Essen. Wollte man den geographischen Mittelpunkt von Essen ermitteln, so käme man auf der Müller-Breslau-Straße 22c raus. Leider bietet die Gegend kaum etwas Aufregendes und die Stadt hat sich dazu entschieden, dass der Eingang des Schwimmzentrums Rüttenscheid zum Zentrum gekrönt wird.

Der Mittelpunkt Essens? Da werden die meisten eine rasche Antwort parat haben: Die Innenstadt mit dem Burgplatz als Keimzelle der Stadt wird es sein. Historisch ist das völlig richtig, und ein flüchtiger Blick auf die Karte könnte dazu verleiten zu glauben, dass auch die streng geografisch berechnete Mitte irgendwo im Stadtkern zu finden sein müsste, denn Essen ist ja in alle Himmelsrichtungen schön gleichmäßig gewachsen.

Der letzte Zuwachs allerdings, nämlich Kettwig im Jahr 1975, hat die Stadt noch einmal entschlossen nach Süden gedreht. Und so findet sich der geografische Mittelpunkt in einer unspektakulären Gegend: Gegenüber dem Schwimmzentrum Rüttenscheid, auf der gegenüberliegenden Straßenseite der vierspurigen Müller-Breslau-Straße.

Genauer gesagt: Es ist das Haus Müller-Breslau-Straße 22c, wo auf der Karte des Amtes für Geoinformation, Kataster und Vermessung alle Linien zusammenlaufen. Amtsleiter Frank Knospe kann das entscheidende Kriterium für gerade diesen Ort anschaulich erklären: „Stellen sie sich vor, der Flächenumriss der Stadt Essen wäre eine Scheibe.

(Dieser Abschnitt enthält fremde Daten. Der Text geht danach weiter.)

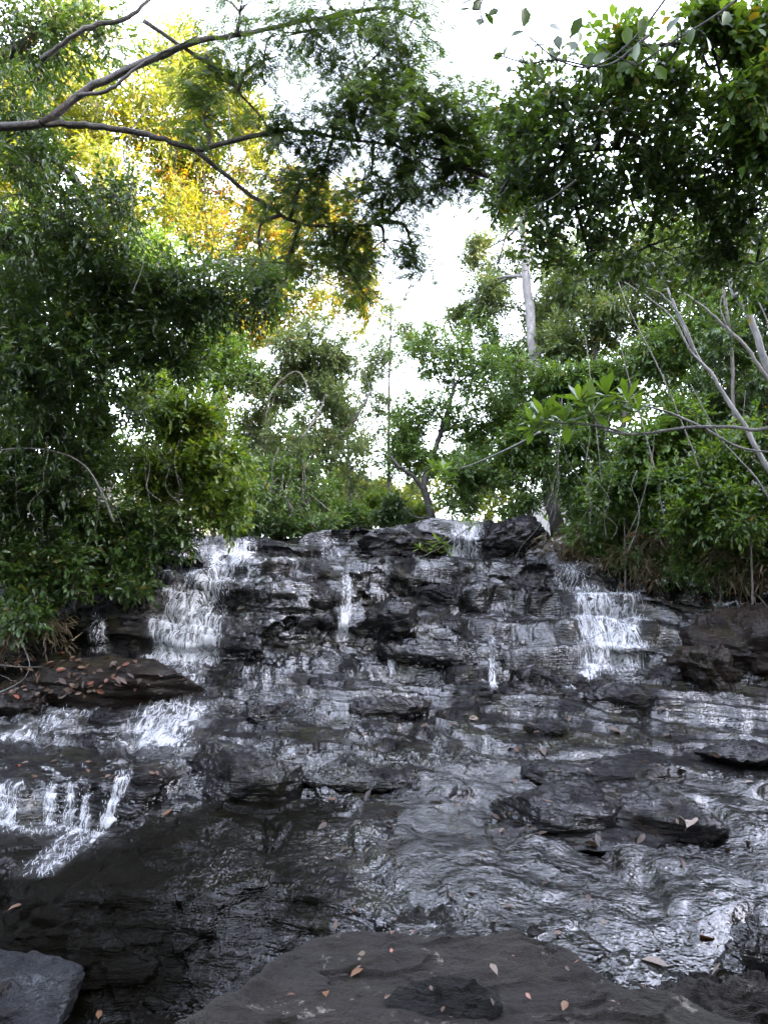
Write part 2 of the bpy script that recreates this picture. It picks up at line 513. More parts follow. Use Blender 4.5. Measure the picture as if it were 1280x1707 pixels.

Würde man diese Scheibe an diesem errechneten Punkt aufhängen, dann würde sie austariert schweben.“ Man kennt das Prinzip von den Mobilees, die sich früher mancher in die Wohnung hing.

Ein wenig unfertig zusammengewürfelt

Weil der Stadt das Haus Nummer 22c als Mittelpunkt offenbar zu schlicht erschien, hat man sich in der Nähe beholfen und sich „prominenterweise auf den Eingang des Schwimmzentrums Rüttenscheid“ festgelegt, wie Frank Knospe schreibt. Nun, prominent ist ein bisschen geschmeichelt. Das Schwimmzentrum ist sicherlich ein nützliches Stück Essen, aber nicht unbedingt ein schönes. Überhaupt: Die ganze Gegend, das geben wir jetzt mal offen zu, kommt in dieser Serie zunächst nur wegen der Mittelpunkt-Funktion vor.

Historisch, man kann es auf alten Karten sehen, war hier noch vor 70, 80 Jahren eine Mischung aus Agrar-, Kleinindustrie- und Niemandsland mit der Güterbahntrasse zur Zeche Ludwig als Trennlinie. Erst nach dem Zweiten Weltkrieg entstand die Müller-Breslau-Straße als leistungsfähige Verbindung zwischen Rüttenscheid und Rellinghausen, Schul- und Schwimmzentrum wurden gebaut, ein Seniorenheim, die Hochhäuser, ferner einige Gebäude von der Art der Nummer 22c.

Auf der Südseite der Bahnlinie kam die Pädagogische Hochschule (PH) hinzu, garniert von einer Reihenhaussiedlung. Bis heute wirkt die Gegend ein wenig unfertig und zusammengewürfelt, und es ist vielleicht kein Zufall, dass die Stadt bislang ohne Erfolg versucht, das große Grundstück der längst leerstehenden PH für neue Wohnbebauung zu erschließen. Essens Mittelpunkt – ein lehrreiches Beispiel für Stadtplanung ohne echten Plan. Insofern auch etwas Besonderes.